EXERCISE DESCRIPTION: Line by line, repeat the data below exactly, beginning at the first line and ending at the line with "1.412, back=TH+.04, face=-.0505)". Omit pictures.

GIVEN DATA:
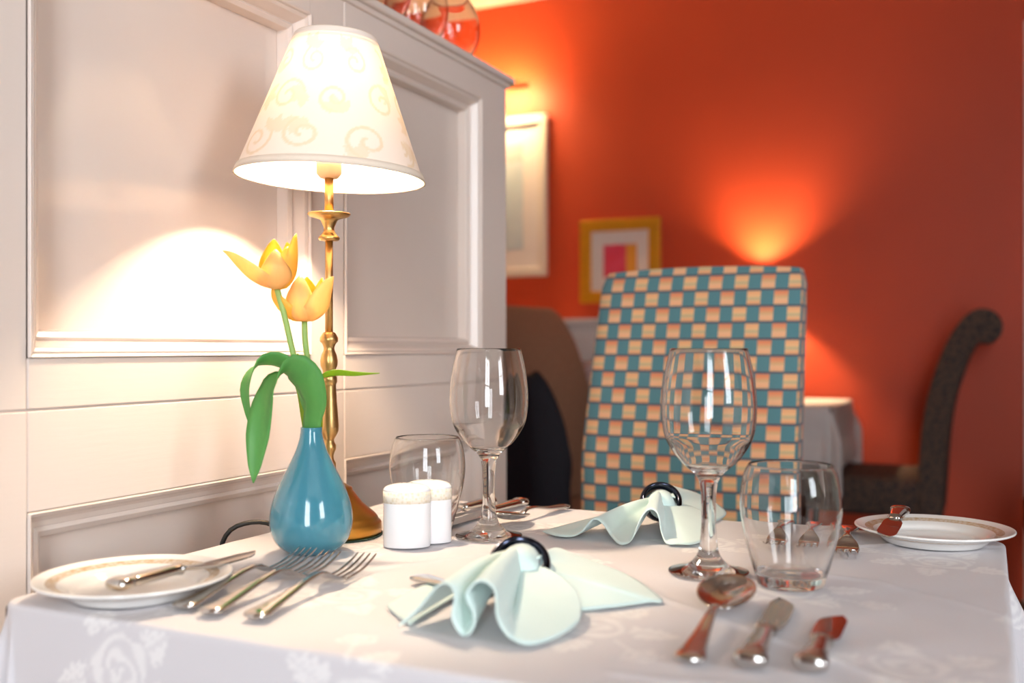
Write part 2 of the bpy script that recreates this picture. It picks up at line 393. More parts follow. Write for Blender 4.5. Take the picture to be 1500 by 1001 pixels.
for (a, b) in ((Y['p0'], Y['p1']), (Y['q0'], Y['q1'])):
    frame_moulding(a, b, ZM, ZT, PR)
    frame_moulding(a, b, .12, ZL, [(0, -.001), (.003, -.003), (.006, -.007), (.010, -.010), (.016, -.012), (.018, -.016), (.0185, -.013), (.022, -.012), (.026, -.0145), (.027, -.0238)], .95, 1.36)
box('cap', XW-TH-.05, XW+.012, Y['s0'], Y['e']+.012, 1.418, 1.430, M['paint'], wl, bev=.004, seg=3)
box('cap_moulding', XW-TH-.04, XW+.005, Y['s0'], Y['e']+.005, 1.410, 1.419, M['paint'], wl, bev=.003)
box('back_strip', XW-TH, XW-.0035, Y['s0']+.002, Y['e']-.002, ZG-.003, ZG+.003, M['paint'], wl, bev=0)
board('back_board', Y['s0'], Y['e'], 0, 1.412, back=TH+.04, face=-.0505)

# ================================================================== NEAR TABLE
TX0, TX1, TY0, TY1 = -.714, .016, .545, 1.172
tb = thing('dining_table', 'square dining table hidden under the white damask cloth', 'table', ((TX0+TX1)/2, (TY0+TY1)/2, 0))
hx, hy = (TX1-TX0)/2, (TY1-TY0)/2
box('table_top', -hx+.004, hx-.004, -hy+.004, hy-.004, TZ-.03, TZ-.004, M['wood'], tb, bev=.004)
for sx in (-1, 1):
    for sy in (-1, 1):
        V, Fc = lathe([(0, 0), (.018, 0), (.022, .05), (.026, .5), (.03, .70), (.03, TZ-.03), (0, TZ-.03)], 16)
        o = pyd('leg', V, Fc, M['wood'], tb); o.location = (sx*(hx-.06), sy*(hy-.06), 0)

def seg_dist(X, Y_, pts):
    D = np.full(X.shape, 9.0)
    for (ax, ay), (bx, by) in zip(pts[:-1], pts[1:]):
        dx, dy = bx-ax, by-ay; L = dx*dx+dy*dy+1e-12
        tt = np.clip(((X-ax)*dx+(Y_-ay)*dy)/L, 0, 1); D = np.minimum(D, np.hypot(X-ax-tt*dx, Y_-ay-tt*dy))
    return D
def sstep(a, b, x):
    tt = np.clip((x-a)/(b-a), 0, 1); return tt*tt*(3-2*tt)
def rose(X, Y_, cx, cy, R, rot):
    x, y = X-cx, Y_-cy; r = np.hypot(x, y)/R; th = np.arctan2(y, x)+rot
    lob = 1+.12*np.cos(5*th); ring = np.sin(r*15+1.3*np.sin(th*3+r*6)+.8*th)
    val = np.where(r < lob, .55+.45*np.sign(ring)*sstep(.0, .5, np.abs(ring)), 0)
    return np.clip(val, 0, 1)
def leaf2(X, Y_, cx, cy, L, W, ang):
    c, s = math.cos(ang), math.sin(ang); x = (X-cx)*c+(Y_-cy)*s; y = -(X-cx)*s+(Y_-cy)*c
    tt = np.clip(x/L, 0, 1); wd = W*np.sin(PI*tt**.8)*(1+.18*np.sin(x/L*38))
    m = ((x > 0) & (x < L) & (np.abs(y) < wd)).astype(float)
    vein = (np.abs(y) < .0012) | (np.abs(np.mod(x-np.abs(y)*1.2, L/5)) < .0011)
    return m*(1-.6*vein)
def weave(X, Y_):
    W = np.zeros_like(X); rnd = random.Random(2); P = .215
    for i in range(-6, 6):
        for j in range(-6, 6):
            cx = -.58+i*P+(.5*P if j % 2 else 0); cy = .51+j*P*.8; rot = rnd.random()*6
            if cx < X.min()-.1 or cx > X.max()+.1 or cy < Y_.min()-.1 or cy > Y_.max()+.1: continue
            g = leaf2(X, Y_, cx, cy, 1, 0, 0)
            for k in range(5):
                a = rot+k*1.257+rnd.uniform(-.2, .2)
                g = np.maximum(g, leaf2(X, Y_, cx+.020*math.cos(a), cy+.020*math.sin(a), rnd.uniform(.038, .052), .013, a))
            a = rot+.6; sx, sy = cx+.075*math.cos(a), cy+.075*math.sin(a)
            g = np.maximum(g, rose(X, Y_, sx, sy, .014, rot))
            g = np.maximum(g, (seg_dist(X, Y_, [(cx, cy), (sx, sy)]) < .0015)*.8)
            inr = np.hypot(X-cx, Y_-cy) < .034
            W = np.where(inr, rose(X, Y_, cx, cy, .030, rot), np.maximum(W, g))
    return np.clip(W, 0, 1)
def make_cloth(name, x0, x1, y0, y1, z, drop, step, rc, m, creases=(), flare=.03, folds=.012, mask=True, drop_left=None):
    gx = np.arange(x0-drop, x1+drop+1e-6, step); gy = np.arange(y0-drop, y1+drop+1e-6, step)
    X, Yg = np.meshgrid(gx, gy, indexing='ij'); rr = .004
    Q = np.clip(X, x0+rc, x1-rc); R_ = np.clip(Yg, y0+rc, y1-rc); ex, ey = X-Q, Yg-R_; L = np.hypot(ex, ey)+1e-9
    nx_, ny_ = ex/L, ey/L; L2 = np.maximum(L-rc+rr, 0); Lin = np.minimum(L, rc-rr)
    ang = np.minimum(L2/rr, PI/2); arc = rr*np.sin(ang); down = rr*(1-np.cos(ang)) + np.maximum(L2-rr*PI/2, 0)
    th = np.arctan2(ey, ex); cor = np.abs(np.sin(2*th))*(L > 1e-6)
    out = Lin+arc+flare*down*(1-cor)+folds*sstep(0, .12, down)*(np.sin(X*41+1.0)*.5+np.sin(Yg*37)*.5)*(1-cor)*.35 + cor*sstep(0, .14, down)*(.02+.035*np.cos(8*th))
    out = np.maximum(out, Lin+arc)
    PX, PY, PZ = Q+nx_*out, R_+ny_*out, z-down*(1-.05*cor)
    top = (L2 <= 0)
    for pts, hgt, wid in creases:
        dd = seg_dist(X, Yg, pts); PZ = PZ+top*hgt*np.exp(-(dd/wid)**2)
    if mask: PZ = PZ+top*.0003*(np.sin(X*70+3*np.sin(Yg*31))+np.sin(Yg*55+2*np.sin(X*43)))
    if drop_left is not None:
        PX = np.maximum(PX, drop_left)
    n1, n2 = X.shape; V = np.stack([PX, PY, PZ], -1).reshape(-1, 3)
    I = np.arange(n1*n2).reshape(n1, n2)
    Fq = np.stack([I[:-1, :-1], I[1:, :-1], I[1:, 1:], I[:-1, 1:]], -1).reshape(-1, 4)
    me = bpy.data.meshes.new(name); me.vertices.add(len(V)); me.vertices.foreach_set('co', V.ravel())
    me.loops.add(Fq.size); me.loops.foreach_set('vertex_index', Fq.ravel().astype(np.int32))
    me.polygons.add(len(Fq)); me.polygons.foreach_set('loop_start', (np.arange(len(Fq))*4).astype(np.int32)); me.update(calc_edges=True)
    if mask:
        at_ = me.attributes.new('weave', 'FLOAT', 'POINT'); at_.data.foreach_set('value', weave(X, Yg).ravel().astype(np.float32))
    return link(name, me, m)
cz = lambda *p: [tuple(on(u, v)[:2]) for u, v in p]
cl = make_cloth('tablecloth', TX0, TX1, TY0, TY1, TZ-.0012, .24, .0022, .022, M['damask'],
    creases=((cz((967, 875), (1080, 915), (1320, 1001), (1380, 1024)), .0022, .004), (cz((900, 985), (1150, 1012)), .0015, .004),
             (cz((735, 800), (860, 812), (960, 870)), .0016, .005), (cz((1240, 800), (1330, 795), (1480, 800)), .0014, .005),
             (cz((1100, 830), (1280, 850), (1470, 900)), .0012, .006), (cz((560, 830), (700, 812)), .0012, .005)), drop_left=XW+.006)
tag(cl, 'white damask rose patterned tablecloth on the table in front', 'tablecloth')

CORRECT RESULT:
Write part 2 of the bpy script that recreates this picture. It picks up at line 393. More parts follow. Write for Blender 4.5. Take the picture to be 1500 by 1001 pixels.
for (a, b) in ((Y['p0'], Y['p1']), (Y['q0'], Y['q1'])):
    frame_moulding(a, b, ZM, ZT, PR)
    frame_moulding(a, b, .12, ZL, [(0, -.001), (.003, -.003), (.006, -.007), (.010, -.010), (.016, -.012), (.018, -.016), (.0185, -.013), (.022, -.012), (.026, -.0145), (.027, -.0238)], .95, 1.36)
box('cap', XW-TH-.05, XW+.012, Y['s0'], Y['e']+.012, 1.418, 1.430, M['paint'], wl, bev=.004, seg=3)
box('cap_moulding', XW-TH-.04, XW+.005, Y['s0'], Y['e']+.005, 1.410, 1.419, M['paint'], wl, bev=.003)
box('back_strip', XW-TH, XW-.0035, Y['s0']+.002, Y['e']-.002, ZG-.003, ZG+.003, M['paint'], wl, bev=0)
board('back_board', Y['s0'], Y['e'], 0, 1.412, back=TH+.04, face=-.0505)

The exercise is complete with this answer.